But we explain all this away.

Jesus was not indulging sentiment when he taught his disciples that following him meant a self-renunciation that would brave all things. He distinctly told them to expect persecutions and tribulations. And some persuade themselves that he was speaking only for those who were then his disciples; that such ideas do not fit civilized times and countries. An apostle, being a mere man, might well enough give his “judgment” as to what best suited an existing condition of life and society; but Jesus, who belongs to all times, speaks no word of simply local and temporary significance and importance.

It was so certain that suffering and persecution of some sort would follow fidelity that Jesus gave his disciples and all who should come after them a test by which they might judge of their personal fidelity to him: “Woe unto you when all men shall speak well of you.” Can we imagine that Jesus did not mean such words for all men, of all times and countries?

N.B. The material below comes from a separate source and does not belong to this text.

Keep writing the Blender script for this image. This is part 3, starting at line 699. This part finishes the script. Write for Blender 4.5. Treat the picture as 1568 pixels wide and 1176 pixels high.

He knew how his friends would need to stand firm, and how fearful the pressure of temptation would be to deny him.

He told them they would “for his sake” be “brought before kings,” and that “some of them would be killed.” But he told them not to be afraid; they were to fear God and no other whatever.

One day Jesus was urging his disciples to be faithful and courageous in proclaiming his whole truth to the world, and thus he encouraged and exhorted them: “And I say unto you, my friends, Be not afraid of them that kill the body, and after that have no more that they can do. But I will forewarn you whom ye shall fear: Fear him, which after he hath killed hath power to cast into hell: yea, I say unto you, Fear him.”

Instead of trusting in any wise to self-interest Jesus demands its crucifixion. When he says, “If any man will be my disciple, let him deny himself and take up his cross daily and follow me;” when he demands self-renunciation absolute; when he says that no interest possible in this world—whether houses, lands, father, mother, brother, sister, child, or wife—must come between him and his disciples; when he raises a cross by his own upon which selfishness must die, he stands apart from all men. His method is not a man’s. His plans are as different from a man’s as the end he proposed is above a man’s thought and different from it.

If no man ever spoke like Jesus no man ever planned like him.

In considering further some things in the methods which Jesus adopted for doing the work he proposed to himself we may mention, as different from a man’s method, that Jesus excludes from his plans for discipling the world reliance upon mere argument and force of intellect.

Jesus left no room, not the least, for the fanatical superstition that his cause is to be advanced by ignorance. His doctrine furnishes every inspiration for the very highest development of mind; and the best educational work of the world is the outgrowth of Christian institutions.